Technology and Terriers

Technology and Terriers
By   Karen September 23, 2014

Technology and Terriers

First, the back story….a certain fifth grader pesters her parents for a little dog. The little girl grows up, moves away. The little dog stays home, grows old. After sixteen years, the dog says goodbye after a life well lived and well loved. Mom, who inherited the dog, describes the passing in the post-modern village square of Facebook.

I am thinking about the personal events in my small life over the past few days, as well as big thoughts about the way things are. I see a context of my very private connections to friends and family in the midst of some much larger conversations. I did not think that the loss of a pet would offer such enlightenment about technology.

For a while now, I have been following and participating in the arguments and struggle to find the right volume of technology and media in my life. Like many folks, measured in two dog years, I went from having one family phone to carrying the world’s depository of information around on my iPhone 5, plus a laptop, plus cable. 24/7 connectivity became the new normal. A creeping, artificial urgency and primacy became a working fact of life. In that time, I slowly started to behave like someone on a heart transplant list, fearful that I might miss a call or text or email of life saving importance.

The insidious creep of that full spectrum engagement resulted in predictable backlash and cynicism. The phone that liberated me from the house started to follow me like some sort of unwanted body part. I was shocked to find that being able to talk to anyone, anytime means that you can talk to anyone, anytime. As ridiculous as it sounds, I started to resent a few ounces of plastic and some micro-circuits. I know I am not alone on this swing of the pendulum. And then Sweeney, the little dog of the back story, died and I posted.

Turns out the little toy fox terrier that had been a part of our landscape for sixteen years had a lot of friends. Friends from over a timeline of 50 plus years posted condolences and caring messages. People who never met her, people who don’t particularly care for dogs, people who I have not laid eyes on in decades, reached out – and this was all for a little dog.

So my cynicism about a technology and social media invasion and too much connectivity has a new data point. I received a new providential reminder about the old currency of human kindness. This seems to be a lesson that needs repeated. With perhaps a few arguable exceptions, technology is value-neutral. If it is invading your life as it was mine, that’s your problem and it’s ridiculously easy to fix. Just don’t throw the puppy out with the bath water.

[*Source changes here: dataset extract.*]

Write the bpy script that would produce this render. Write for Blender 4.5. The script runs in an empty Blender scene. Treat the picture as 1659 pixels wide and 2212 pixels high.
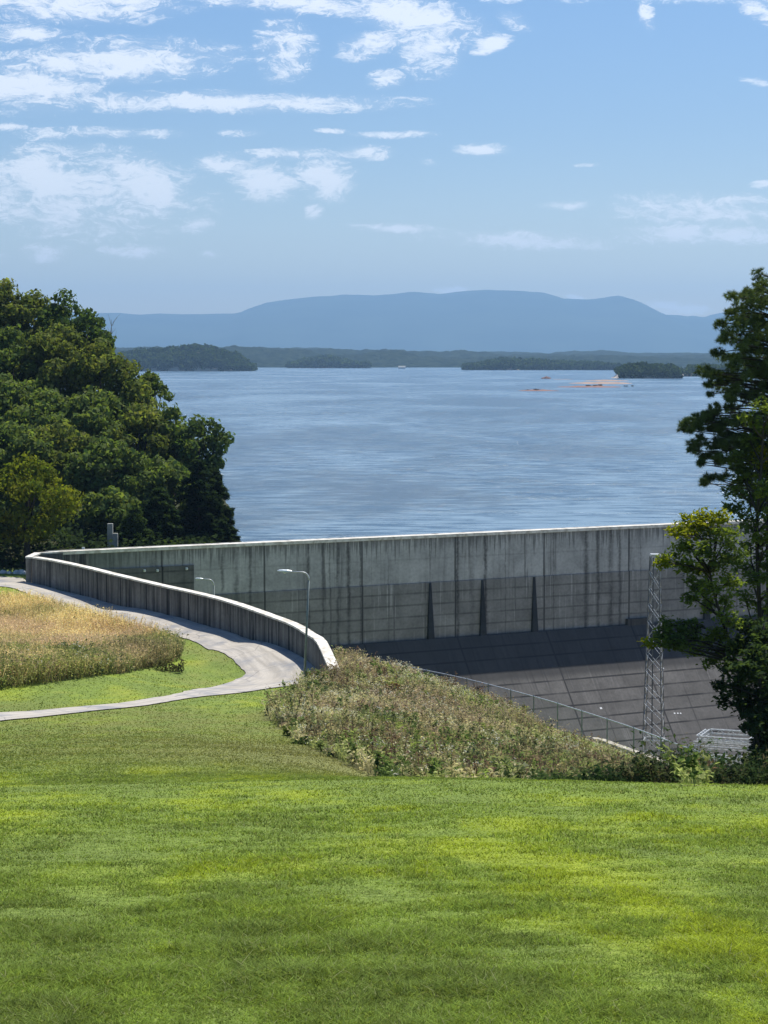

I’m not claiming to have invented fire here. As my friend Mike says, “the problems of the world are not about what we do not know, they about what we do know and refuse to practice”. Our ability to communicate instantaneously over time and space is quite the miracle and we can immediately set about to ruin it. Or we can use it to strengthen our bonds.
For sixteen years, I had a little zen master teaching me how to be a great pack member and she never uttered a word. She lived acutely and effortlessly by example. Used with the right intentions, technology offers extraordinary tools that will make anybody’s pack better. So, before I complain again about technology invading my life, I will stop and ask how it can help my pack. Sweeney would have wanted it that way.